Eu morava em Casa Amarela. E o escritório era no Recife Antigo. Eu amo a minha cidade, mas tinha uma qualidade de vida que era um inferno. Todo dia enfrentava uma hora de trânsito. Você não tem opções de transporte público fáceis. No escritórionão tinha chuveiro, não dava para ir de bike. E aí você vai ficar no carro no trânsito ou no ônibus no trânsito. Eu prefiro ficar no carro com ar-condicionado. É a decisão que todo mundo está tomando. Eu tinha uma vida no Recife desse jeito. Quando nos mudamos para São Paulo, tomamos a decisão de morar próximo ao escritório. A primeira coisa que fizemos foi vender o carro. Eu vou a pé para o escritório. Acabamos de nos mudar há poucos meses. Moro há quatro minutos a pé do escritório. A mudança na qualidade de vida é absurda. Não tem mais carro, ando de táxi, uber, ônibus, metrô ou o que for. No momento que você começa a viver a cidade, a vida é muito melhor. Você começa a se preocupar com as calçadas e com o espaço público. Mas isso não é só no Recife. Acontece em Campinas, Porto Alegre. O povo está indo para uma experiência de cidade diferente. São Paulo é um exemplaço. Haddad fez uma coisa incrível, que foi ter uma visão de viver a cidade.

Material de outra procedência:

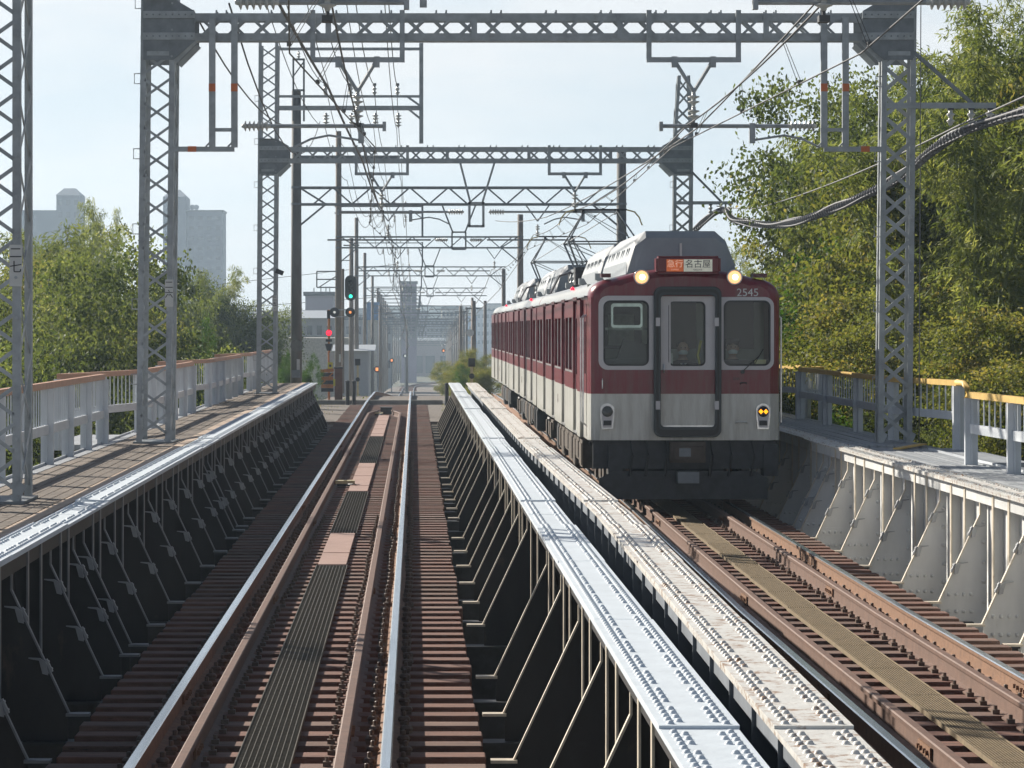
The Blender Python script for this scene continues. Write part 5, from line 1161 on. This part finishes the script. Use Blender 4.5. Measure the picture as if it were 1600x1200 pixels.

A conexão ainda é forte com Pernambuco?
Aqui é a nossa casa. Hoje tive uma reunião no Palácio das Princesas. A gente entrou no Recife com o Colab já tendo 100 prefeituras dentro. E como estamos abrindo o aplicativo para governos, a gente quer o Governo de Pernambuco esteja dentro. A gente quer criar o melhor case aqui. Todos os sócios são muito pernambucanos. O escritório da gente em São Paulo é uma embaixada de Pernambuco lá. A gente tenta levar um monte de funcionários daqui. A gente importa daqui para lá. Fazemos muito essa ponte.

Quais os próximos planos de vocês?
A gente está mexendo na rede social como não mexíamos há três anos. Contratamos consultor, eu fui para dentro do Google, no Vale do Silício, ter mentoria com gente de lá para fazer um produto espetacular para o cidadão, para que a pessoa se engaje em andar na cidade. A gente está fazendo um tipo Pokemon Go da cidadania, dentro do Colab. Queremos também aprofundar muito o trabalho da gente no Brasil, queremos estar em mais prefeituras, com mais contratos. Em termos de empresa, estamos abrindo um escritório em Brasília, que é um centro onde prefeitos, deputados, senadores passam sempre para poder conversar com Governo Federal. Vamos montar um escritório comercial só para conversar com pessoas. A gente recentemente fez uma sociedade com um pessoal de Portugal. Estamos levando o Colab para lá. Já está internacionalizada a ferramenta. Estamos buscando contratos lá para abrir e ser lançado. Talvez também na Colômbia. A ideia é até o final de 2017 abrirmos uma expansão internacional.